**INSTRUCTIONS FOR THE TASK**
Please output exactly the lines of the material from the first through the line containing "return CAMP+d*t", and nothing more.

============================================================

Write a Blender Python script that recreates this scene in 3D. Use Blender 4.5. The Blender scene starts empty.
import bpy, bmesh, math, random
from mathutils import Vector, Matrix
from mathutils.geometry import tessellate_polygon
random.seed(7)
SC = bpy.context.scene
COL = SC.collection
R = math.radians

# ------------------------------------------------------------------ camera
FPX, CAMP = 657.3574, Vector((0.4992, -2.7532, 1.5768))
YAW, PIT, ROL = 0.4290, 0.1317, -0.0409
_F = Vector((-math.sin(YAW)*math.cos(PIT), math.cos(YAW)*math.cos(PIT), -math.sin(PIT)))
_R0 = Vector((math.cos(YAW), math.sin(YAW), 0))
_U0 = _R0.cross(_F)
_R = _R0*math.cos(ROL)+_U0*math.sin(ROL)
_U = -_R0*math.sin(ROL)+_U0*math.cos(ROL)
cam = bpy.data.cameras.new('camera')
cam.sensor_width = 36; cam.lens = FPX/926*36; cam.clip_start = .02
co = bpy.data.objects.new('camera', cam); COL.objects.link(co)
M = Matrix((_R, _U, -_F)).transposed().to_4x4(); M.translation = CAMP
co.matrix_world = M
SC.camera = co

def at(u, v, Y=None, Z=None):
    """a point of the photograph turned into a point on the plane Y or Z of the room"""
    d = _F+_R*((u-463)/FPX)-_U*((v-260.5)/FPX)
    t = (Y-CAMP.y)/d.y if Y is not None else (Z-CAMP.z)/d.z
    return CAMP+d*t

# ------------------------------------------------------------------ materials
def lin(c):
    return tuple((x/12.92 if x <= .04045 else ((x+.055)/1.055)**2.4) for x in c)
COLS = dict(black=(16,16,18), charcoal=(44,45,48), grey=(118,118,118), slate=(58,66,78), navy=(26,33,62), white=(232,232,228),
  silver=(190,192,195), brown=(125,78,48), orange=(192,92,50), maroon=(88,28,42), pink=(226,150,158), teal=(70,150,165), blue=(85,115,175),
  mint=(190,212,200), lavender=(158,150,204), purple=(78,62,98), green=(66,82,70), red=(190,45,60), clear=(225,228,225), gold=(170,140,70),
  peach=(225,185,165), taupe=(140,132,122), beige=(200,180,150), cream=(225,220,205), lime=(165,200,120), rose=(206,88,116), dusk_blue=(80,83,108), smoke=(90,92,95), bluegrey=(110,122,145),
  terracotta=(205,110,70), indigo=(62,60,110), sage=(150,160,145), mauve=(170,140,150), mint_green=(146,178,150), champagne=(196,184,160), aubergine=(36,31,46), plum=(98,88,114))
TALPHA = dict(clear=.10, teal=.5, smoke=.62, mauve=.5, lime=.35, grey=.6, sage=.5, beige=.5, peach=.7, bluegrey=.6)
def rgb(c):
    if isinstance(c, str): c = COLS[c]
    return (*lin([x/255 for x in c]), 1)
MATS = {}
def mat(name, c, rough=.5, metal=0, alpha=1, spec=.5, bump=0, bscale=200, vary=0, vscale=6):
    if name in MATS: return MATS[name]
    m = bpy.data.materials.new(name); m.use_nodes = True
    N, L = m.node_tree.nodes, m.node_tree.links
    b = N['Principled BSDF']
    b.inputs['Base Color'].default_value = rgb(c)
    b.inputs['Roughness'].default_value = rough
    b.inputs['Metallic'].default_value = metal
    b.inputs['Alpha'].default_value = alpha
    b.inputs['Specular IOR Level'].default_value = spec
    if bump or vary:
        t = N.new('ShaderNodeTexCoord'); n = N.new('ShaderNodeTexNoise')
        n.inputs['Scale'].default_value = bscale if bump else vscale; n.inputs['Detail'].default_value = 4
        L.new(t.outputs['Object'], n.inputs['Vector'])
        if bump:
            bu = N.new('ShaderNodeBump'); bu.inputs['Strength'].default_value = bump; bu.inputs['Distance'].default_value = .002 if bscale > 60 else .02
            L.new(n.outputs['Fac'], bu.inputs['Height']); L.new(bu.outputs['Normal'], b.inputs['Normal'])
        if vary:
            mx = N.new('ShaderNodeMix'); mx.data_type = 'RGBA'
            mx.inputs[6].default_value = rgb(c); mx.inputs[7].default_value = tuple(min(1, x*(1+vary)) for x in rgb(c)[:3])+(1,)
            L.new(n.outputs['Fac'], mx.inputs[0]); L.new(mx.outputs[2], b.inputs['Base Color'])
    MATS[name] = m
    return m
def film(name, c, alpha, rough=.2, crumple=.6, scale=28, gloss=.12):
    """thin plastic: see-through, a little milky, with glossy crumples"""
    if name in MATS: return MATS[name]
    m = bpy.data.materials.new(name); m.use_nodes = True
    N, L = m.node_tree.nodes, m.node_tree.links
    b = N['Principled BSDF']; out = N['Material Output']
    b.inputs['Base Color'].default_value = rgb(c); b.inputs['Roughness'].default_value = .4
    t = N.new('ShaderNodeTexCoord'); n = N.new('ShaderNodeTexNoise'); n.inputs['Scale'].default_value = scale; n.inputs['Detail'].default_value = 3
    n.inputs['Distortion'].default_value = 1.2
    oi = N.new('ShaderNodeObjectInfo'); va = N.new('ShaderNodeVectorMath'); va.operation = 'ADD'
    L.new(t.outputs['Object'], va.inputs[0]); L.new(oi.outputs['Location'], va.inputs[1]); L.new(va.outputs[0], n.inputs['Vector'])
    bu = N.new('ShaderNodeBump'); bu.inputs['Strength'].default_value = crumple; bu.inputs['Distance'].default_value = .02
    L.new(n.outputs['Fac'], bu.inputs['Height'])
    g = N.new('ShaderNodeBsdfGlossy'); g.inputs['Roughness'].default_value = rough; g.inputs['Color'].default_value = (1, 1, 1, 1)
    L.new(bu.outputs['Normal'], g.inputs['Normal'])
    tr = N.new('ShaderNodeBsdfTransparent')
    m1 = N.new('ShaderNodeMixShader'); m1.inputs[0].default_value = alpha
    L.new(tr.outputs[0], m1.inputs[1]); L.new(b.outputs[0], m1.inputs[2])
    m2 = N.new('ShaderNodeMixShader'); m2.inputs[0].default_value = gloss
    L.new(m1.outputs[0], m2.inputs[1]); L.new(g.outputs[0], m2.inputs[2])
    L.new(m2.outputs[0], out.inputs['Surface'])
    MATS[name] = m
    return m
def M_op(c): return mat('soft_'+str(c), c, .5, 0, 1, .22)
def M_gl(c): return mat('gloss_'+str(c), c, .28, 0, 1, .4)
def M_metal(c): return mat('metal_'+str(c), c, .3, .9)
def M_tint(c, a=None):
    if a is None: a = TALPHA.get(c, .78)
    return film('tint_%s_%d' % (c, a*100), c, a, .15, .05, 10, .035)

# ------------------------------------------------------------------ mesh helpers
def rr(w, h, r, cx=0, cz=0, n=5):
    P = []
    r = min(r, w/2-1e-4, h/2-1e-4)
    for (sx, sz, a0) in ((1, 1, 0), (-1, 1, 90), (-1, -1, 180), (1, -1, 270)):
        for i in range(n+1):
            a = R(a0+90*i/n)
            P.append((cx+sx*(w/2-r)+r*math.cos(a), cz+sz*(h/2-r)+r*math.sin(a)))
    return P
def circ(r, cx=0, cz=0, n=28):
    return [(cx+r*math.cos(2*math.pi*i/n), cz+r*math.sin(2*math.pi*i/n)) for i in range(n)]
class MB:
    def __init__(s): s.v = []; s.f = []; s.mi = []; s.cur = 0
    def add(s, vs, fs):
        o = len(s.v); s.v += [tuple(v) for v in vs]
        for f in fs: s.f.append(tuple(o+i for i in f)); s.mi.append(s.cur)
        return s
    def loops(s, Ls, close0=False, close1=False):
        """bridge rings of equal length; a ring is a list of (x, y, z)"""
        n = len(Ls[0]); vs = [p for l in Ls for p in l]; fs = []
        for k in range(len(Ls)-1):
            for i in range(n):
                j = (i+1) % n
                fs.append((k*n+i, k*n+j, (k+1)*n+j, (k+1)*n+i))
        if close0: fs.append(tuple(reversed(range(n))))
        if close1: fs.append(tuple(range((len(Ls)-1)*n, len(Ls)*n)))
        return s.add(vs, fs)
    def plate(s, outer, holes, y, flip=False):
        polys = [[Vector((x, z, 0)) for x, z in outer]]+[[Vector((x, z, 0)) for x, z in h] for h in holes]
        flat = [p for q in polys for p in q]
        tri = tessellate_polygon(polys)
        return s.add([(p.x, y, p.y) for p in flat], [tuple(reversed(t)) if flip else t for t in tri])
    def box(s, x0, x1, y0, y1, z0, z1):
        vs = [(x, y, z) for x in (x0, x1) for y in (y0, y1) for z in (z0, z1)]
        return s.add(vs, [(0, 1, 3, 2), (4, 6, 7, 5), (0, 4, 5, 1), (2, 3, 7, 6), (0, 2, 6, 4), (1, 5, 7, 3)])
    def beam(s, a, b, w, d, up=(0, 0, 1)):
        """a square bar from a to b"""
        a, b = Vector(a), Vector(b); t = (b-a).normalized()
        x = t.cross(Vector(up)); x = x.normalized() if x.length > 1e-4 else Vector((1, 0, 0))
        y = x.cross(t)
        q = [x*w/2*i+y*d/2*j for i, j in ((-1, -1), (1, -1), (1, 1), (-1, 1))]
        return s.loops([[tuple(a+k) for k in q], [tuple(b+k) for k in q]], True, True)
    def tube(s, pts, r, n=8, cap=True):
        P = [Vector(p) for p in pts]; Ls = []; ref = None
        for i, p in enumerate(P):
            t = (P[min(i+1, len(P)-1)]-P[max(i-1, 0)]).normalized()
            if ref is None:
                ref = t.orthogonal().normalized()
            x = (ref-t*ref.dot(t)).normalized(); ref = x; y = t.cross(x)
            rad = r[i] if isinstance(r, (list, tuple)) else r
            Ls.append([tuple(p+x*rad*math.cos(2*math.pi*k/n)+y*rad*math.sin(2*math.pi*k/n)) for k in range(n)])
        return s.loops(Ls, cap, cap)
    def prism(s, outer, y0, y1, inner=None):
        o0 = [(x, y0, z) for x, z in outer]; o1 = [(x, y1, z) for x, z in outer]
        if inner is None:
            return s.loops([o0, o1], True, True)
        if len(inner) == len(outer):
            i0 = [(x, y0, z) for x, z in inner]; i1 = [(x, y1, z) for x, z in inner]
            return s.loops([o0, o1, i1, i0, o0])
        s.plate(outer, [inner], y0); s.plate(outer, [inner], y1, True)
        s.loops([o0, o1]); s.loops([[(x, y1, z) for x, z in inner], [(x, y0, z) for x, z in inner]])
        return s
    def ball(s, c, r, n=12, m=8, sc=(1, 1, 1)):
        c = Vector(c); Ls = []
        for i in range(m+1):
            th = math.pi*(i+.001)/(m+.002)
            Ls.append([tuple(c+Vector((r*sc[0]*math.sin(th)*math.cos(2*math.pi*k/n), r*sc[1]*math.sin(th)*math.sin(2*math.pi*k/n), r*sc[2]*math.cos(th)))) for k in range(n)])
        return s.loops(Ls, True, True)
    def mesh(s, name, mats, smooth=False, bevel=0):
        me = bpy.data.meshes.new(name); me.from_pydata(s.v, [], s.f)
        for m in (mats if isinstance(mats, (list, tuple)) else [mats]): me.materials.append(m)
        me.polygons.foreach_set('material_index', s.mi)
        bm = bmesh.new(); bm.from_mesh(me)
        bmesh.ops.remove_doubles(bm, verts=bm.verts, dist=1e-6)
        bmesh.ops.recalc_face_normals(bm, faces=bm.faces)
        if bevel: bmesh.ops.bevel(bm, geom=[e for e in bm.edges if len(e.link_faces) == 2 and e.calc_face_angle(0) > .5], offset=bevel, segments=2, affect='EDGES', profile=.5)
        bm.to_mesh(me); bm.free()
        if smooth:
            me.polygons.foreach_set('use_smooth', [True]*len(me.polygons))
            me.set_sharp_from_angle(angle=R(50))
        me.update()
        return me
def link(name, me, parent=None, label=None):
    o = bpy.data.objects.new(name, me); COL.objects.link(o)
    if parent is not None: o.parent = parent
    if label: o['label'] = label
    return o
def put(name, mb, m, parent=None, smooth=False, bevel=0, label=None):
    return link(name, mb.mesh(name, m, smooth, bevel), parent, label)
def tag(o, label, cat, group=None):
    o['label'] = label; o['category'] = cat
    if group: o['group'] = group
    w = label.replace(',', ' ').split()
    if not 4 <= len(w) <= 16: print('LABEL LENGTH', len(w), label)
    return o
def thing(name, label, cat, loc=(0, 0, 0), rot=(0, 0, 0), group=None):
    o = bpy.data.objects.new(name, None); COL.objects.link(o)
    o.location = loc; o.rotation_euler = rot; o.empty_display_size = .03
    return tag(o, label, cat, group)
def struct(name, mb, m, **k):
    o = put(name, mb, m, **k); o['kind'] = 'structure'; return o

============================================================

**TASK RESULT**
Write a Blender Python script that recreates this scene in 3D. Use Blender 4.5. The Blender scene starts empty.
import bpy, bmesh, math, random
from mathutils import Vector, Matrix
from mathutils.geometry import tessellate_polygon
random.seed(7)
SC = bpy.context.scene
COL = SC.collection
R = math.radians

# ------------------------------------------------------------------ camera
FPX, CAMP = 657.3574, Vector((0.4992, -2.7532, 1.5768))
YAW, PIT, ROL = 0.4290, 0.1317, -0.0409
_F = Vector((-math.sin(YAW)*math.cos(PIT), math.cos(YAW)*math.cos(PIT), -math.sin(PIT)))
_R0 = Vector((math.cos(YAW), math.sin(YAW), 0))
_U0 = _R0.cross(_F)
_R = _R0*math.cos(ROL)+_U0*math.sin(ROL)
_U = -_R0*math.sin(ROL)+_U0*math.cos(ROL)
cam = bpy.data.cameras.new('camera')
cam.sensor_width = 36; cam.lens = FPX/926*36; cam.clip_start = .02
co = bpy.data.objects.new('camera', cam); COL.objects.link(co)
M = Matrix((_R, _U, -_F)).transposed().to_4x4(); M.translation = CAMP
co.matrix_world = M
SC.camera = co

def at(u, v, Y=None, Z=None):
    """a point of the photograph turned into a point on the plane Y or Z of the room"""
    d = _F+_R*((u-463)/FPX)-_U*((v-260.5)/FPX)
    t = (Y-CAMP.y)/d.y if Y is not None else (Z-CAMP.z)/d.z
    return CAMP+d*t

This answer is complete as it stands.